= WHAT NEEDS TO BE DONE =
Sift the listing for lines that hold the string "Blender" and pull them out.

= EXTRACTED RECORDS =
-- begin --

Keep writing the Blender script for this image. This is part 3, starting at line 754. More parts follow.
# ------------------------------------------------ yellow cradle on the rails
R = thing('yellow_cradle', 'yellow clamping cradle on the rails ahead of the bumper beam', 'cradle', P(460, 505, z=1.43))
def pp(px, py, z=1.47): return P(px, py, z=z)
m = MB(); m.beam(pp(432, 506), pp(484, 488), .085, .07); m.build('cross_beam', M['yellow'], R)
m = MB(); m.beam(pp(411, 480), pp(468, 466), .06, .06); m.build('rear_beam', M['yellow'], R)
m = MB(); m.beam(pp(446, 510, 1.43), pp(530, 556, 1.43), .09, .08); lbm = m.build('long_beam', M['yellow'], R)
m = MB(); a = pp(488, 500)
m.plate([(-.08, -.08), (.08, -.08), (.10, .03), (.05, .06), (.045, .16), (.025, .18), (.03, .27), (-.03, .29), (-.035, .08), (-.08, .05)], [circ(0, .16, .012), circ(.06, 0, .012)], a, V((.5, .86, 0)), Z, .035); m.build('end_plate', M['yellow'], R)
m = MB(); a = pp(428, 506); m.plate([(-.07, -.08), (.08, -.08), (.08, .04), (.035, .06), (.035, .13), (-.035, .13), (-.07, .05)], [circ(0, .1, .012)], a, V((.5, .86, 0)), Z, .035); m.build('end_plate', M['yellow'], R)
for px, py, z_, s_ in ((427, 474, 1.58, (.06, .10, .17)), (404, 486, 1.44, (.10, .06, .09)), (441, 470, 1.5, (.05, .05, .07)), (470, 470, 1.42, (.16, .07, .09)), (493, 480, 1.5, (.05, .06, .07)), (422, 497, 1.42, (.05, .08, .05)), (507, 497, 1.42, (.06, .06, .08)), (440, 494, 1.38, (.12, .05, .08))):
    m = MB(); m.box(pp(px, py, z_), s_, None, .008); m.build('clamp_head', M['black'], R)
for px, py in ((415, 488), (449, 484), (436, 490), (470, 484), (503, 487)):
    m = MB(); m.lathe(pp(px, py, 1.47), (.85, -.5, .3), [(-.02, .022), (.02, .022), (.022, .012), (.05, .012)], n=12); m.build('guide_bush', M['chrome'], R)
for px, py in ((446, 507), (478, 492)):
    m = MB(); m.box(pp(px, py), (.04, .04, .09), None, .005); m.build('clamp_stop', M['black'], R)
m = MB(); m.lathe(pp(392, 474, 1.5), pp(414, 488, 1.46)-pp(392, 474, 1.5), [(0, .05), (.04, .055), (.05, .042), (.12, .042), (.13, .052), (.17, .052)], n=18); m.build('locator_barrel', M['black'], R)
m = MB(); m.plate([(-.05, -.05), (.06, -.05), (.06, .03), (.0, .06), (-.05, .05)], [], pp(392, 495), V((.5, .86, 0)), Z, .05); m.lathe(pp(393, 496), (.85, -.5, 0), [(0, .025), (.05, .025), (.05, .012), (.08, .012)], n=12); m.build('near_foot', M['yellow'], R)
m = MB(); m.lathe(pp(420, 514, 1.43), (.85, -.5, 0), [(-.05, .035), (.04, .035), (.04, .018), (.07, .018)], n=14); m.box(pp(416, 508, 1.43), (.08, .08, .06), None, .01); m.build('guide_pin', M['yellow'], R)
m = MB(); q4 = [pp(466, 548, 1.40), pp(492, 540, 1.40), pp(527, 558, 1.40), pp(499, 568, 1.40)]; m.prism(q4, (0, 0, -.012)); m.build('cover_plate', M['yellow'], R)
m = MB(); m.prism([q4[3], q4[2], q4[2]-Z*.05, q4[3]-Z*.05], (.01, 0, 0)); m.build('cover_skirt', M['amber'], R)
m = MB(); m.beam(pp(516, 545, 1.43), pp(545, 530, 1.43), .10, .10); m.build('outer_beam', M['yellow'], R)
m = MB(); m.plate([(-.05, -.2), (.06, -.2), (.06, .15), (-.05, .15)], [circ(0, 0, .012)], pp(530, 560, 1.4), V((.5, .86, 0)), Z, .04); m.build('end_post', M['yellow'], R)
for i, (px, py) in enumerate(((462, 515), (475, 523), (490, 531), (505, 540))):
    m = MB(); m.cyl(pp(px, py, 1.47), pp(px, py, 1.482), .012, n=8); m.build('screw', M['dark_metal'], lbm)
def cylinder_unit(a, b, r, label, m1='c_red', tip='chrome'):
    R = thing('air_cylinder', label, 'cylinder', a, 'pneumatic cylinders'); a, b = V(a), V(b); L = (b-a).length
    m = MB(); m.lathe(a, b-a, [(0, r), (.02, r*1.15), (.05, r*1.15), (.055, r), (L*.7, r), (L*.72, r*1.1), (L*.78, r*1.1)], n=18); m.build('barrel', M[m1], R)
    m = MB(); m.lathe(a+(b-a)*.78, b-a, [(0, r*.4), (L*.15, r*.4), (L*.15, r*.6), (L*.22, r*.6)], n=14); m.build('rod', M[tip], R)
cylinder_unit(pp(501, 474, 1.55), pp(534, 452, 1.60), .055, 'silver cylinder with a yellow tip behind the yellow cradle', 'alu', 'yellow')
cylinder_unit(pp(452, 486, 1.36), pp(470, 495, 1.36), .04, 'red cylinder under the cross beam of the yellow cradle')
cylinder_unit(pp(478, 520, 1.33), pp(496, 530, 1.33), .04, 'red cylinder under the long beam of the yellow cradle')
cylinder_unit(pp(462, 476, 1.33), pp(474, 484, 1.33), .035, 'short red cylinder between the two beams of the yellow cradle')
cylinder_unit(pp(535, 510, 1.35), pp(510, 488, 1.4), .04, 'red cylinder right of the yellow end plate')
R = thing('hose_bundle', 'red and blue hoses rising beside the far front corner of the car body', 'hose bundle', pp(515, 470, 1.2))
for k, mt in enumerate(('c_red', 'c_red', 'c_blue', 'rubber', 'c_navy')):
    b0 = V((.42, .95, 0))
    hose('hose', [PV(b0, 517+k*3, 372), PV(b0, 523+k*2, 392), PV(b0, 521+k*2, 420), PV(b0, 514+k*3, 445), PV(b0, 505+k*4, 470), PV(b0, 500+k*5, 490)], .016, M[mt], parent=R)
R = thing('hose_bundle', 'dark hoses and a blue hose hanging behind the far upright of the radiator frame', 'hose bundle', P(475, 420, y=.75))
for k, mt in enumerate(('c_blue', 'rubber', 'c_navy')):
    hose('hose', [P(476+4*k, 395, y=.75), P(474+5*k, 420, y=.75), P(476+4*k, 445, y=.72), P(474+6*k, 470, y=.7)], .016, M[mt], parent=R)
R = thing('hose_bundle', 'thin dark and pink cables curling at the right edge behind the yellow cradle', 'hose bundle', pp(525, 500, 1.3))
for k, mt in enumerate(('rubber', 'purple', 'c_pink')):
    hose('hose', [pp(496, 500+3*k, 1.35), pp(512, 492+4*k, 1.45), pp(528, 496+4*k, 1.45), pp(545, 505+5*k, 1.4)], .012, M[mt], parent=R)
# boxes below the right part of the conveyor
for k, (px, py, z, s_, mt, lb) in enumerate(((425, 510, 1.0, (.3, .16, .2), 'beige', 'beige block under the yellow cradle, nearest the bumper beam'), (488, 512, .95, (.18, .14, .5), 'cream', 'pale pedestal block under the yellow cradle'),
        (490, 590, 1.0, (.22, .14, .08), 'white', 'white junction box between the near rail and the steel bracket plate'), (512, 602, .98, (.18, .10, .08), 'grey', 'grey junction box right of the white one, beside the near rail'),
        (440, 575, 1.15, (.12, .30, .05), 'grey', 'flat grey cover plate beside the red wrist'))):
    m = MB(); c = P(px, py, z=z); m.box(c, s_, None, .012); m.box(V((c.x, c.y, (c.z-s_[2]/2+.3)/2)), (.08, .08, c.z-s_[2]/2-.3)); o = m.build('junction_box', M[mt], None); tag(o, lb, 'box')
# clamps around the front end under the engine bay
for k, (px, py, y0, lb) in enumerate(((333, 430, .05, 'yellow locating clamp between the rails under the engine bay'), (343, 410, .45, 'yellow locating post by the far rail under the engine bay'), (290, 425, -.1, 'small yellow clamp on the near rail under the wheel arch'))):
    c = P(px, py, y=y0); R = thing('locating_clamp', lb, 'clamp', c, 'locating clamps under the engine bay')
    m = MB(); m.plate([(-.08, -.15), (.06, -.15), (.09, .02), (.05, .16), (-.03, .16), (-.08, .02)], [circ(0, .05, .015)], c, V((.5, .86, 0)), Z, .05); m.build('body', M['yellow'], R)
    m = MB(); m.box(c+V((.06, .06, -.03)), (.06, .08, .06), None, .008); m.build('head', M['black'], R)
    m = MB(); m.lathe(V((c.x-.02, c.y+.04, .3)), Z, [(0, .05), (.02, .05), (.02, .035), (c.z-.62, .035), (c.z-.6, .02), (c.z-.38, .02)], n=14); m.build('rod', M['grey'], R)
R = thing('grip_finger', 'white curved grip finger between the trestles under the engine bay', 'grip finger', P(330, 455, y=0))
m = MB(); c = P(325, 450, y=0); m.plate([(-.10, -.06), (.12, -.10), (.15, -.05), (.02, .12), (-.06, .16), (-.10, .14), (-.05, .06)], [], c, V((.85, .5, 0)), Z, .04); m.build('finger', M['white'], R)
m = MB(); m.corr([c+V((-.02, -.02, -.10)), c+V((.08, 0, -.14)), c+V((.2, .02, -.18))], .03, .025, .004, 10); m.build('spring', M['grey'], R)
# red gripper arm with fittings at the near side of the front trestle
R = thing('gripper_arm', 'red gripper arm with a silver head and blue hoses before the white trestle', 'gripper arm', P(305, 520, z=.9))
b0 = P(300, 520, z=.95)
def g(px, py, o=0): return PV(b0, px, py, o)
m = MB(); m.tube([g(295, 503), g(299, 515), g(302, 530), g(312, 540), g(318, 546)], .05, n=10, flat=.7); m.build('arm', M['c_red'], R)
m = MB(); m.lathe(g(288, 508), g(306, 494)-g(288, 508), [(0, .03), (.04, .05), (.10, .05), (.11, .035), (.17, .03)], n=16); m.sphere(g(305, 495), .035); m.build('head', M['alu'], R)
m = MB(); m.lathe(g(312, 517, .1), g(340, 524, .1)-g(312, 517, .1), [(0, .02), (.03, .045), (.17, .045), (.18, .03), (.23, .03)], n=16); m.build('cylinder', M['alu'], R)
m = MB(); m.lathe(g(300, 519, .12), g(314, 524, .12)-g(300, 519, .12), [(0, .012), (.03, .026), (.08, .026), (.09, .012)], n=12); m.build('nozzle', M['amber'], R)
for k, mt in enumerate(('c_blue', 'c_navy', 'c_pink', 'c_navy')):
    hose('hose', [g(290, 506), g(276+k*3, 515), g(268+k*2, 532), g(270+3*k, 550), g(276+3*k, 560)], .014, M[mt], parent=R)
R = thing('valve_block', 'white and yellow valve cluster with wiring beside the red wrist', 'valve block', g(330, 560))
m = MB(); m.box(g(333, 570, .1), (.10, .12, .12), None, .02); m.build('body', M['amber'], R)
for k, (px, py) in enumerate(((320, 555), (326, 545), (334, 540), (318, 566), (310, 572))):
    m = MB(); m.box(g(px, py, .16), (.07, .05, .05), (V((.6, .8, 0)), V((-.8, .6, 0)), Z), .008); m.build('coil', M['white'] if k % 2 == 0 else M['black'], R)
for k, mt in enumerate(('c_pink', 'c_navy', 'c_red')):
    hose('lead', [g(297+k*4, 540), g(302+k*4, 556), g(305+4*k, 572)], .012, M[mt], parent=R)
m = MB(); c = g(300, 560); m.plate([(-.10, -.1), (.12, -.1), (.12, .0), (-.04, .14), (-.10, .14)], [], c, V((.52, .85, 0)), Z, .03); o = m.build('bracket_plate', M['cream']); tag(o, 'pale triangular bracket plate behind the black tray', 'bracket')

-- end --
-- begin --

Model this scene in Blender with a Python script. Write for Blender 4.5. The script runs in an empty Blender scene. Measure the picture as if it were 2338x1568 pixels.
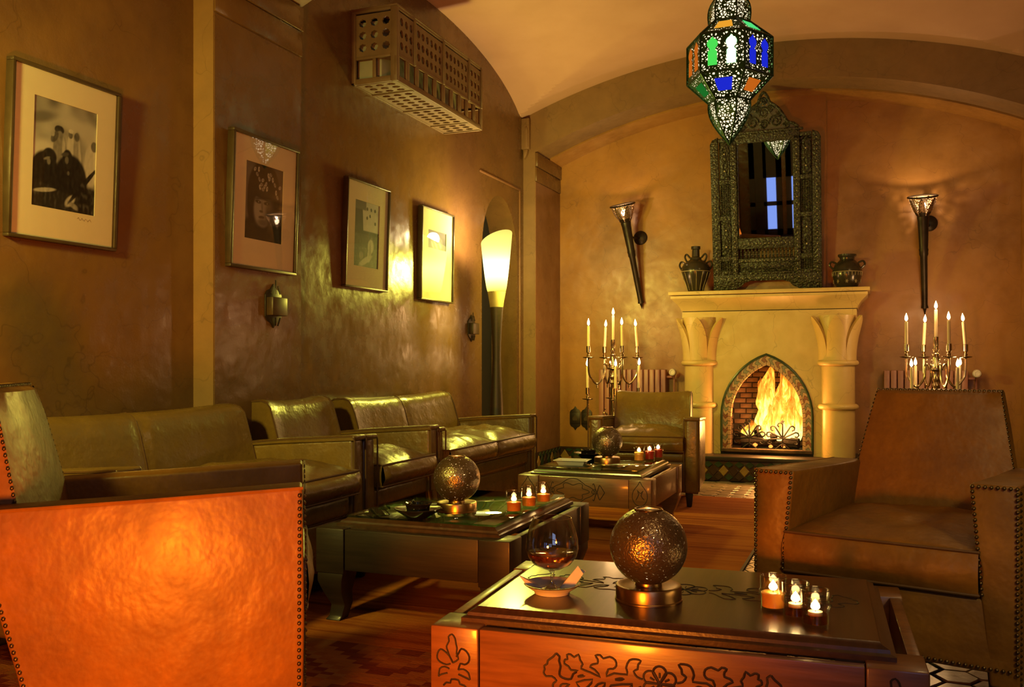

-- end --

= ANSWER TO THE TASK =
Keep writing the Blender script for this image. This is part 3, starting at line 754. More parts follow.
Model this scene in Blender with a Python script. Write for Blender 4.5. The script runs in an empty Blender scene. Measure the picture as if it were 2338x1568 pixels.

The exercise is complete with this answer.